Insting merupakan seperangkat tabiat yang dibawa manusia sejak lahir. Para psikolog menjelaskan bahwa insting (naluri) berfungsi sebagai motivator penggerak yang mendorong lahirnya tingkah laku antara lain sebagai berikut :
1.    Naluri makan (nutritive instinct). Begitu manusia lahir telah membawa suatu hasrat makan tanpa didorong oleh orang lain. Buktinya, begitu bayi lahir ia dapat mencari tetek ibunya dan mengisap air susu tanpa diajari lagi.
2.    Naluri berjodoh (seksual instinct): laki-laki menginginkan wanita dan wanita ingin berjodoh dengan laki-laki. Dalam Al-Qur'an diterangkan :

Manusia itu diberi hasrat atau keinginan, misalnya kepada wanita, anak-anak dan kekayaan yang melimpah-limpah. (QS. Ali Imran : 14)
3.    Naluri keibubapakan (peternal instinct): tabiat kecintaan orang tua kepada anaknya dan sebaliknya kecintaan anak kepada orang tuanya. Jika seorang ibu tahan menderita dalam mengasuh bayinya, kelakuannya didorong oleh naluri tersebut.
4.    Naluri berjuangan (combative instinct).

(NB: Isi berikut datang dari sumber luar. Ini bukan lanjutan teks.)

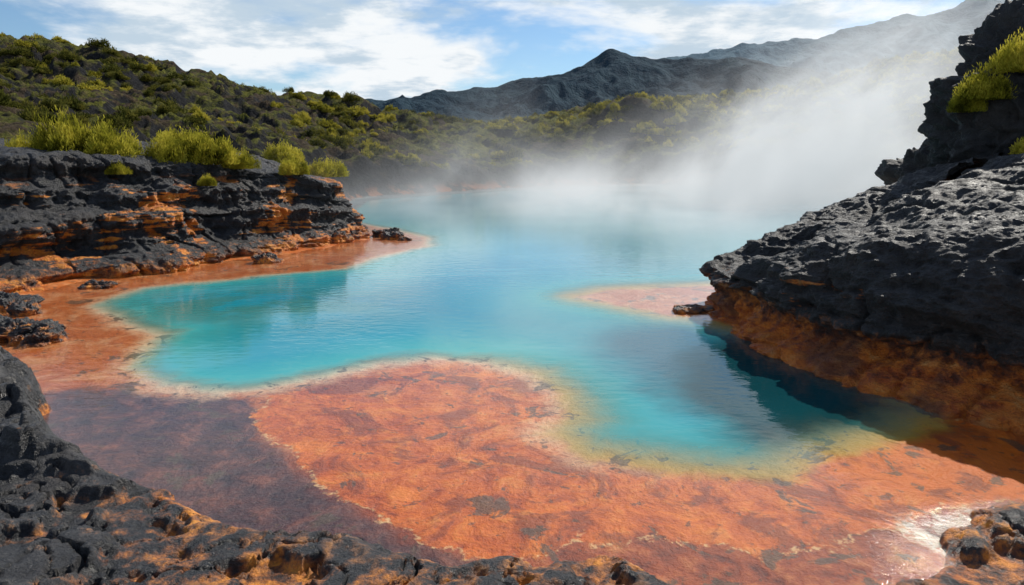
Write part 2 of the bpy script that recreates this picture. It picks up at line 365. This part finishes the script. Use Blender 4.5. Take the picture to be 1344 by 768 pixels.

Tabiat manusia yang cenderung mempertahankan diri dari gangguan dan tantangan. Jika seseorang diserang oleh musuhnya, maka dia akan membela diri.
5.    Naluri ber-Tuhan. Tabiat manusia mencari dan merindukan Penciptanya yang mengatur dan memberikan rahmat kepadanya. Naluri ini disalurkan dalam hidup beragama.
Selain kelima instring tersebut, masih banyak lagi insting yang sering dikemukakan oleh para ahli psikologi, misalnya insting ingin tahu dan memberi tahu, insting takut, insting suka bergaul, dan insting meniru, dan lain-lain.
Segenap naluri insting manusia itu merupakan paket yang inheren dengan kehidupan manusia yang secara fitrah sudah ada dan tanpa perlu dipelari terlebih dahulu. Dengan potensi naluri itulah manusia dapat memproduk aneka corak perilaku sesuai pula dengan corak instingnya.